Monday, Jul. 07, 1958
New Picture
The Goddess (Carnegie Productions; Columbia), as Playwright Paddy Chayefsky has incautiously informed the public, is an attempt to create "a major work of art." For the attempt, Playwright Chayefsky wrote his own script, formed his own production company, gave the big part to Kim Stanley, a Hollywood newcomer who has made a name on Broadway (Bus Stop), shot most of the picture in New York and Maryland. Total cost: $740,000. Needless to say, the film is not the promised masterpiece. Chayefsky at his best is a significant moralist of manners, a considerable poet of appearances, but he does not see much more than meets the average shrewd eye. Nevertheless, what he sees he sees clearly, and in The Goddess he has sketched a ferocious caricature of the American Way of Life.
The Goddess of the title, Playwright Chayefsky protests, is no particular movie queen. The Goddess is really William James's Bitch Goddess: Success. And the heroine, Chayefsky declares, "represents an entire generation that came through the Depression with nothing left but a hope for comfort and security. Their tragedy lies in that they never learned to love, either their fellow humans or whatever god they have."
Love was never a part of the life of Emily Ann Faulkner (Kim Stanley). Her father killed himself when she was four, and a few weeks later she heard her mother (Betty Lou Holland) begging some relatives to take the kid. "I don't want her!" she screamed. "I still got my figure. I want to have a little fun."
So she had her fun, and then she had her religion, but she never had time for little Emily Ann. Nobody paid attention to the kid until she turned 16, and then suddenly every man and boy in Beacon City, Md. was gaping at her, and some of the boys were doing more than that. Emily Ann hated them and hated herself for letting them, but she was just a counter girl in the five and ten, and they came from some of the best families in town. Afterward, though, she thought, "I'd just as soon be dead, and that's the truth." She kept herself alive by dreaming of Hollywood and how it would be when she was a famous movie star.
One day Hollywood came walking down the main drag of Beacon City--and fell down drunk in the gutter. John Tower (Steve Hill) was just the bright brat of a Hollywood star, but to Emily Ann he was the chance of a luckless lifetime, and she took the chance. She got him to a hotel; she persuaded him to marry her. Months later he was off to the wars, and Emily Ann had a baby. "I don't want her!" she screamed. "I got a good figure. I want to have some fun."
So she left the baby with her mother, went to Hollywood, changed her name to Rita Shawn, got a divorce, married the first big fish (Lloyd Bridges) who took the bait. He was an ex-light-heavyweight champion. All he ever did was sit around and watch television while she filed her nails. Pretty soon they started quarreling because they had nothing else to do, and when they got tired of that they called the lawyer. But Emily Ann saved her pride. "I've never cheated on you once, Dutch." she told him. "Not in eleven months of marriage."

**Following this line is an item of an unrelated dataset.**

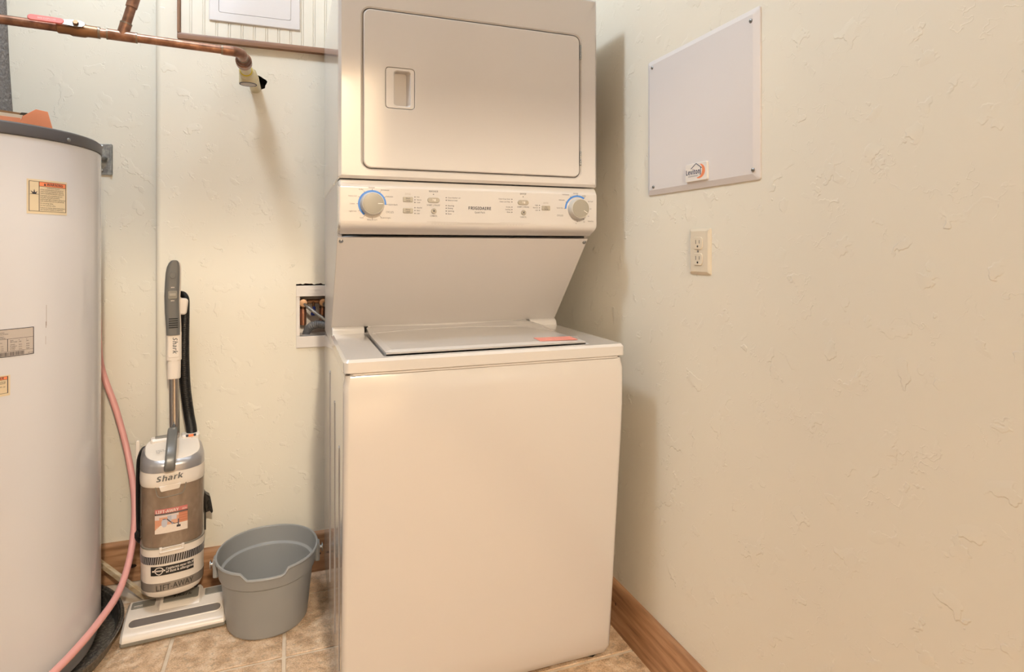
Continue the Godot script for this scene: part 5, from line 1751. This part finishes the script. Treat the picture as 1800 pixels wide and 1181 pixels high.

Then she clicked. The public liked her in a small part. The producer decided she had something: "A quality of availability." The executive producer asked her for a date. She: "Shall I dress?" He: "What's it matter?"
And so a star is born. Before long, she has everything--$4,000 a week, a villa with retractable ceilings over the indoor pool, a nervous breakdown. She tries religion for a while, decides she likes whisky better. After that, she just stumbles along from drink to drink, sedative to sedative, picture to picture. "Life really is a fraud, isn't it?" she sighs one day through the barbiturate haze to the "companion" who is now in constant attendance. "I'm 31 years old, and I look back on it, and all I can think of to say is--so what."
So much, says Chayefsky, for Success. If he means to imply (and evidently he does) that Success is all there is to the American Way of Life, then he had better send telegrams to several million moviegoers, because otherwise they are not going to get the message. But there are compensations. In scene after scene, thanks perhaps principally to Director John Cromwell, the audience looks into the screen as through a window into life. And Cromwell deserves much credit for the acting. As the mother, Betty Lou Holland is painfully good. And Actress Stanley triumphs over heavy odds. She is a full-bodied woman who shows every one of her 33 years, and never for an instant looks anything like a 16-year-old girl or a sensuous cinemama; but her playing is so intense that the sense of her physical presence seems to dissolve in the shimmer of creation, and the spectator again and again forgets to believe his eyes.
Chayefsky is of course the prime mover in the whole work. His satire is sometimes crude, but it has bigness and generous anger, and his too physical sense of reality is a limitation that helps to concentrate his force and sharpen his impact. At his best he has an earthy weight and vigor that suggest a more amenable Von Stroheim, a pocket Zola.